[Scene modeling code data]
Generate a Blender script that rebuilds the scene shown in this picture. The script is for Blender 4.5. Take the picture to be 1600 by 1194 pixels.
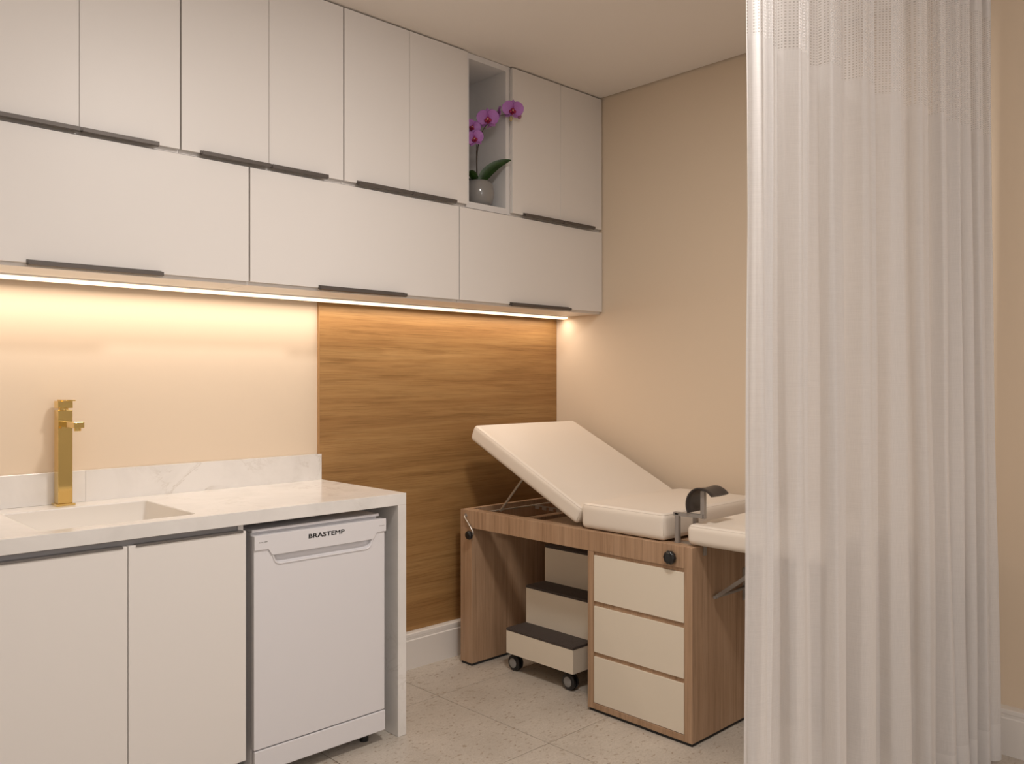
import bpy, bmesh, math, random
from mathutils import Vector, Matrix

for o in list(bpy.data.objects):
    bpy.data.objects.remove(o, do_unlink=True)
SC = bpy.context.scene
COL = SC.collection
random.seed(7)

# ---------------------------------------------------------------- camera, world, lights, exposure
cam_d = bpy.data.cameras.new('camera')
cam = bpy.data.objects.new('camera', cam_d)
COL.objects.link(cam)
cam.location = (0, 0, 1.304)
cam.rotation_euler = (math.pi / 2, 0, -0.7682)
cam_d.sensor_width = 36
cam_d.lens = 1316.3 / 1600 * 36
cam_d.shift_y = -3.7 / 1600
cam_d.clip_start = 0.02
SC.camera = cam

SC.view_settings.view_transform = 'Standard'
SC.view_settings.look = 'None'
SC.view_settings.gamma = 1
SC.view_settings.use_curve_mapping = False
SC.view_settings.exposure = 0.0

w = bpy.data.worlds.new('world')
SC.world = w
w.use_nodes = True
w.node_tree.nodes['Background'].inputs[0].default_value = (0.9, 0.8, 0.7, 1)
w.node_tree.nodes['Background'].inputs[1].default_value = 0.05

def area(name, loc, size, power, color, rot=(0, 0, 0), sy=None, spread=None):
    d = bpy.data.lights.new(name, 'AREA')
    d.energy = power
    d.color = color
    d.size = size
    if sy:
        d.shape = 'RECTANGLE'
        d.size_y = sy
    if spread:
        d.spread = spread
    o = bpy.data.objects.new(name, d)
    o.location = loc
    o.rotation_euler = rot
    COL.objects.link(o)
    return o

WARM = (1.0, 0.80, 0.62)
NEUT = (1.0, 0.94, 0.88)
# ceiling luminaires of the room (all above / behind the camera)
area('ceiling_lamp_a', (1.42, 1.18, 2.70), 0.25, 30, NEUT)
area('ceiling_lamp_b', (-0.6, -0.9, 2.70), 0.9, 10, NEUT)
area('ceiling_lamp_c', (1.1, -0.9, 2.70), 0.6, 5, NEUT)
# added soft frontal fill from behind the camera; no window is modelled
area('rear_fill_light', (0.9, -2.12, 1.95), 2.0, 29, (1.0, 0.97, 0.975), rot=(math.radians(90), 0, 0), sy=1.3)
# LED strip light below the wall cabinets (lamp inside the diffuser profile)
area('led_strip_light', (1.68, 3.008, 1.6225), 3.20, 7.6, (1.0, 0.835, 0.69), rot=(math.radians(-6), 0, 0), sy=0.02)

# ---------------------------------------------------------------- materials
def mat(name, col, rough=0.5, metal=0.0, spec=0.5, coat=0.0, build=None):
    m = bpy.data.materials.new(name)
    m.use_nodes = True
    nt = m.node_tree
    b = nt.nodes['Principled BSDF']
    b.inputs['Base Color'].default_value = (*col, 1)
    b.inputs['Roughness'].default_value = rough
    b.inputs['Metallic'].default_value = metal
    b.inputs['Specular IOR Level'].default_value = spec
    b.inputs['Coat Weight'].default_value = coat
    if build:
        build(nt, b)
    return m

def N(nt, t, **kw):
    n = nt.nodes.new(t)
    for k, v in kw.items():
        if hasattr(n, k):
            setattr(n, k, v)
        else:
            n.inputs[k].default_value = v
    return n

def ramp(nt, fac, stops):
    r = nt.nodes.new('ShaderNodeValToRGB')
    e = r.color_ramp.elements
    while len(e) < len(stops):
        e.new(0.5)
    for i, (p, c) in enumerate(stops):
        e[i].position = p
        e[i].color = (*c, 1) if len(c) == 3 else c
    nt.links.new(fac, r.inputs[0])
    return r.outputs[0]

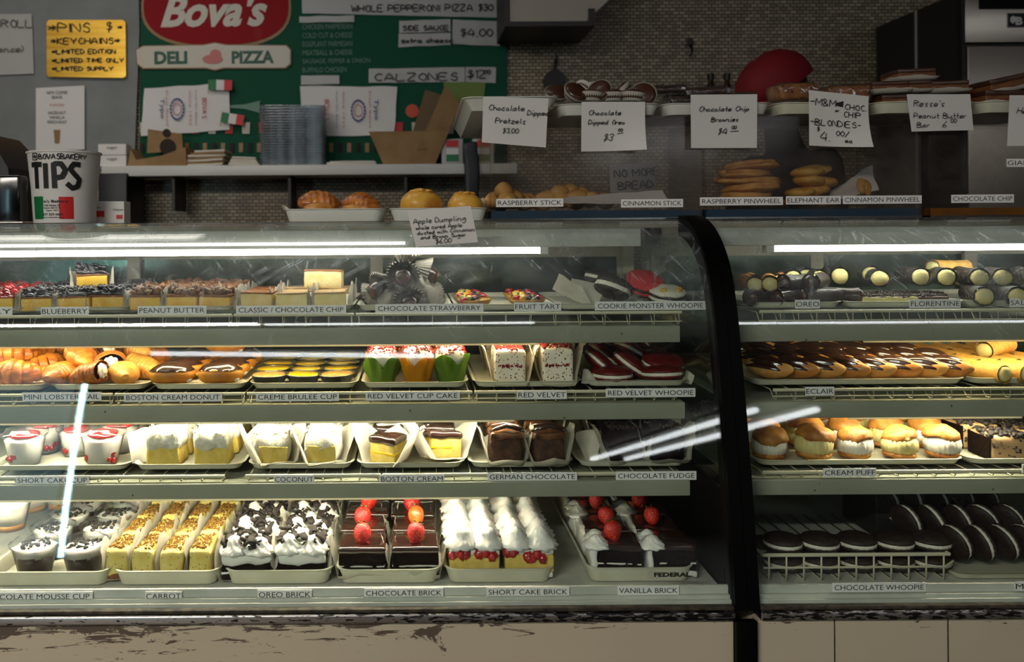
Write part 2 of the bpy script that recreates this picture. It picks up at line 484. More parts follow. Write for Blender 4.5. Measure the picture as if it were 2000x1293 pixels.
mat('case_metal', (158, 160, 142), (146, 149, 130), 6, 0.42, c3=(70, 66, 50), s3=0.055, sc3=26, spec=0.35)
mat('case_white', (214, 214, 204), (190, 192, 182), 12, 0.45)
mat('case_frame', (170, 162, 142), (150, 142, 120), 20, 0.5)
mat('case_black', (4, 4, 4), rough=0.45, spec=0.08)
mat('mirror_door', (96, 112, 102), rough=0.14, metal=0.9)
mat('inner_dark', (26, 24, 22), rough=0.5)
mat('rack_wire', (214, 208, 178), rough=0.4)
mat('grime', (26, 20, 13), (70, 62, 48), 60, 0.8)
mat('blue_pan', (10, 62, 92), rough=0.5)
mat('gold_pan', (176, 112, 30), (140, 84, 20), 10, 0.3, metal=0.6)
mat_emit('tube_light', (1.0, 0.96, 0.86), E_TOP)
mat_emit('streak_glow', (1.0, 0.94, 0.9), 1.6)  # glow of the added streak strip, not a lamp
mat_emit('tube_mid', (1.0, 0.78, 0.46), E_MID)
mat_emit('tube_low', (1.0, 0.88, 0.66), E_LOW)
mat_emit('tube_deck', (1.0, 0.87, 0.66), E_DECK)
mat_emit('shop_tube', (0.95, 0.97, 1.0), 12.0)
mat_emit('led_strip', (0.55, 0.92, 1.0), 34.0)
mat_emit('window_light', (0.45, 0.78, 0.95), 1.1)
mat_clear('case_glass', (0.95, 0.98, 0.965), 1.5, 0.02, haze=0.055, hscale=9, hcol=(0.78, 0.85, 0.92), scratch=0.10, zfade=(0.93, 1.13, 0.04, 2.0))
mat_clear('top_glass', (0.90, 0.94, 0.92), 1.5, 0.05, haze=0.14, hscale=9, scratch=0.22)
mat_clear('acrylic', (0.90, 0.89, 0.88), 1.42, 0.12, haze=0.15, hscale=6, hcol=(0.50, 0.44, 0.40), scratch=0.04, refl=0.35)
mat_clear('lid_plastic', (0.86, 0.90, 0.92), 1.5, 0.15, haze=0.8, hscale=14, hcol=(0.8, 0.88, 0.95), refl=2.5)
mat_clear('clear_plastic', (0.97, 0.98, 0.98), 1.4, 0.06, haze=0.06, hscale=30)

def worn_paint(key='worn_paint', xs=(-0.1, 0.9, 0.0, -0.10)):
    m = bpy.data.materials.new('worn_beige_paint'); m.use_nodes = True
    nt = m.node_tree; N = nt.nodes; L = nt.links; b = N['Principled BSDF']
    tc = N.new('ShaderNodeTexCoord'); sp = N.new('ShaderNodeSeparateXYZ'); L.new(tc.outputs['Object'], sp.inputs[0])
    # chips gather in a band under the rail and thin out towards the right
    mz = N.new('ShaderNodeMapRange'); mz.inputs[1].default_value = 0.37; mz.inputs[2].default_value = 0.44; mz.inputs[3].default_value = -0.10; mz.inputs[4].default_value = 0.055
    L.new(sp.outputs[2], mz.inputs[0])
    mx_ = N.new('ShaderNodeMapRange'); 
    for q in range(4): mx_.inputs[q + 1].default_value = xs[q]
    L.new(sp.outputs[0], mx_.inputs[0])
    fac = None
    for sc_, st, de in ((9, (1, 1, 1.6), 10), (26, (0.35, 1, 3.2), 4)):
        mp = N.new('ShaderNodeMapping'); mp.inputs['Scale'].default_value = st; L.new(tc.outputs['Object'], mp.inputs['Vector'])
        n = N.new('ShaderNodeTexNoise'); n.inputs['Scale'].default_value = sc_; n.inputs['Detail'].default_value = de; n.inputs['Roughness'].default_value = 0.72
        n.inputs['Distortion'].default_value = 0.6
        L.new(mp.outputs[0], n.inputs['Vector'])
        a = N.new('ShaderNodeMath'); a.operation = 'ADD'; L.new(n.outputs['Fac'], a.inputs[0]); L.new(mz.outputs[0], a.inputs[1])
        a2 = N.new('ShaderNodeMath'); a2.operation = 'ADD'; L.new(a.outputs[0], a2.inputs[0]); L.new(mx_.outputs[0], a2.inputs[1])
        r = N.new('ShaderNodeMapRange'); r.inputs[1].default_value = 0.525; r.inputs[2].default_value = 0.54; L.new(a2.outputs[0], r.inputs[0])
        if fac is None: fac = r.outputs[0]
        else:
            mm = N.new('ShaderNodeMath'); mm.operation = 'MAXIMUM'; L.new(fac, mm.inputs[0]); L.new(r.outputs[0], mm.inputs[1]); fac = mm.outputs[0]
    n2 = N.new('ShaderNodeTexNoise'); n2.inputs['Scale'].default_value = 3; n2.inputs['Detail'].default_value = 5; L.new(tc.outputs['Object'], n2.inputs['Vector'])
    rp = N.new('ShaderNodeValToRGB'); rp.color_ramp.elements[0].color = lin(180, 168, 146); rp.color_ramp.elements[1].color = lin(198, 186, 162)
    L.new(n2.outputs['Fac'], rp.inputs[0])
    mx = N.new('ShaderNodeMix'); mx.data_type = 'RGBA'; L.new(fac, mx.inputs[0]); L.new(rp.outputs[0], mx.inputs[6]); mx.inputs[7].default_value = lin(88, 75, 64)
    L.new(mx.outputs[2], b.inputs['Base Color']); b.inputs['Roughness'].default_value = 0.5
    MATS[key] = m
worn_paint(); worn_paint('worn_paint_b', (-1, 1, -0.115, -0.115))
def worn_rail(key='worn_rail', xs=(0.0, 1.1, -0.03, 0.17)):
    m = bpy.data.materials.new('worn_chrome'); m.use_nodes = True
    nt = m.node_tree; N = nt.nodes; L = nt.links; b = N['Principled BSDF']
    tc = N.new('ShaderNodeTexCoord'); sp = N.new('ShaderNodeSeparateXYZ'); L.new(tc.outputs['Object'], sp.inputs[0])
    mx_ = N.new('ShaderNodeMapRange'); 
    for q in range(4): mx_.inputs[q + 1].default_value = xs[q]
    L.new(sp.outputs[0], mx_.inputs[0])
    mp = N.new('ShaderNodeMapping'); mp.inputs['Scale'].default_value = (0.5, 1, 2.4); L.new(tc.outputs['Object'], mp.inputs['Vector'])
    n = N.new('ShaderNodeTexNoise'); n.inputs['Scale'].default_value = 95; n.inputs['Detail'].default_value = 6; L.new(mp.outputs[0], n.inputs['Vector'])
    a = N.new('ShaderNodeMath'); a.operation = 'ADD'; L.new(n.outputs['Fac'], a.inputs[0]); L.new(mx_.outputs[0], a.inputs[1])
    r = N.new('ShaderNodeMapRange'); r.inputs[1].default_value = 0.57; r.inputs[2].default_value = 0.6; L.new(a.outputs[0], r.inputs[0])
    mx = N.new('ShaderNodeMix'); mx.data_type = 'RGBA'; L.new(r.outputs[0], mx.inputs[0]); mx.inputs[6].default_value = lin(190, 186, 184); mx.inputs[7].default_value = lin(10, 9, 9)
    L.new(mx.outputs[2], b.inputs['Base Color'])
    iv = N.new('ShaderNodeMath'); iv.operation = 'SUBTRACT'; iv.inputs[0].default_value = 1; L.new(r.outputs[0], iv.inputs[1]); L.new(iv.outputs[0], b.inputs['Metallic'])
    b.inputs['Roughness'].default_value = 0.3
    MATS[key] = m
worn_rail(); worn_rail('worn_rail_b', (-1, 1, 0.09, 0.09))

# ------------------------------------------------------------------ room shell
def structure(name, vf, m, **k): return ob(name, vf, m, kind='structure', smooth=False, **k)
structure('floor', box(-3.2, -18.2, -0.1, 7.6, 2.4, 0.0), 'floor_tile')
structure('ceiling', box(-3.2, -18.2, 2.78, 7.6, 2.4, 2.88), 'ceiling')
structure('wall_back', box(-3.2, 2.30, 0, 7.6, 2.40, 2.78), 'mosaic')
structure('wall_left', J(box(-3.2, -18.2, 0, -3.1, -6.3, 2.78), box(-3.2, -4.1, 0, -3.1, 2.3, 2.78), box(-3.2, -6.3, 0, -3.1, -4.1, 0.3), box(-3.2, -6.3, 2.45, -3.1, -4.1, 2.78)), 'wall_paint')
structure('wall_right', box(7.5, -18.2, 0, 7.6, 2.3, 2.78), 'wall_paint')
structure('wall_front', box(-3.1, -18.2, 0, 7.5, -18.1, 2.78), 'wall_paint')
wn = structure('window_1', box(-3.18, -6.3, 0.3, -3.17, -4.1, 2.45), 'window_light')
ob('window_frame', J(box(-3.13, -6.32, 0.28, -3.07, -4.08, 0.33), box(-3.13, -6.32, 2.42, -3.07, -4.08, 2.47), box(-3.13, -6.32, 0.33, -3.07, -6.27, 2.42), box(-3.13, -4.13, 0.33, -3.07, -4.08, 2.42)), 'case_frame', wn, smooth=False)
# the shop's strip lights over the customers, mirrored in the curved glass
def strip_light(name_, p0, p1, label, r=0.02, m='shop_tube'):
    p0, p1 = Vector(p0), Vector(p1)
    e = empty(name_, (p0 + p1) / 2)
    d = (p1 - p0) / 2
    ob('light_tube', tube([-d, d], r, 10), m, e)
    ob('housing', T(tube([-d * 1.03, d * 1.03], r * 1.3, 4), (0, 0, r * 2.2)), 'case_white', e)
    tag(e, label, 'ceiling light')
    return e

# ------------------------------------------------------------------ display cases
PROF = [(0.000, 0.455), (0.009, 0.52), (0.021, 0.60), (0.036, 0.69), (0.063, 0.83), (0.084, 0.93), (0.106, 1.02), (0.129, 1.085), (0.158, 1.133), (0.202, 1.173), (0.253, 1.201), (0.310, 1.2165), (0.335, 1.2185)]
def prof_smooth(P, k=4):
    Q = [P[0]] + P + [P[-1]]; out = []
    for i in range(1, len(Q) - 2):
        p0, p1, p2, p3 = [Vector(q) for q in Q[i - 1:i + 3]]
        for j in range(k):
            t = j / k
            out.append(0.5 * ((2 * p1) + (p2 - p0) * t + (2 * p0 - 5 * p1 + 4 * p2 - p3) * t * t + (3 * p1 - p0 - 3 * p2 + p3) * t ** 3))
    out.append(Vector(P[-1])); return out
PS = prof_smooth(PROF)
def offs(P, d):
    out = []
    for i, p in enumerate(P):
        t = (P[min(i + 1, len(P) - 1)] - P[max(i - 1, 0)]).normalized()
        out.append(p + Vector((t.y, -t.x)) * d)      # inward (+Y / -Z side)
    return out
def shell(P0, P1, x0, x1):
    """closed band between two profiles, extruded in x"""
    n = len(P0); V = []
    for x in (x0, x1):
        V += [(x, p.x, p.y) for p in P0] + [(x, p.x, p.y) for p in P1]
    Fs = []
    for i in range(n - 1):
        Fs.append((i, i + 1, 2 * n + i + 1, 2 * n + i)); Fs.append((n + i, 2 * n + n + i, 2 * n + n + i + 1, n + i + 1))
        Fs.append((i, n + i, n + i + 1, i + 1)); Fs.append((2 * n + i, 2 * n + i + 1, 3 * n + i + 1, 3 * n + i))
    Fs.append((0, 2 * n, 3 * n, n)); Fs.append((n - 1, 2 * n - 1, 4 * n - 1, 3 * n - 1))
    return (V, Fs)
XL0, XL1, XR0, XR1 = -1.50, 0.628, 0.676, 2.05
SHELVES = (('A', 0.180, 0.953, 0.989), ('B', 0.150, 0.794, 0.829), ('C', 0.120, 0.640, 0.672))
BACKY = 0.74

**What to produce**
Every line from the top of the material above through the line with "SC.view_settings.exposure = 0.0" should be duplicated exactly, please; leave out the pictures.

**Finished answer**
Generate a Blender script that rebuilds the scene shown in this picture. The script is for Blender 4.5. Take the picture to be 1600 by 1194 pixels.
import bpy, bmesh, math, random
from mathutils import Vector, Matrix

for o in list(bpy.data.objects):
    bpy.data.objects.remove(o, do_unlink=True)
SC = bpy.context.scene
COL = SC.collection
random.seed(7)

# ---------------------------------------------------------------- camera, world, lights, exposure
cam_d = bpy.data.cameras.new('camera')
cam = bpy.data.objects.new('camera', cam_d)
COL.objects.link(cam)
cam.location = (0, 0, 1.304)
cam.rotation_euler = (math.pi / 2, 0, -0.7682)
cam_d.sensor_width = 36
cam_d.lens = 1316.3 / 1600 * 36
cam_d.shift_y = -3.7 / 1600
cam_d.clip_start = 0.02
SC.camera = cam

SC.view_settings.view_transform = 'Standard'
SC.view_settings.look = 'None'
SC.view_settings.gamma = 1
SC.view_settings.use_curve_mapping = False
SC.view_settings.exposure = 0.0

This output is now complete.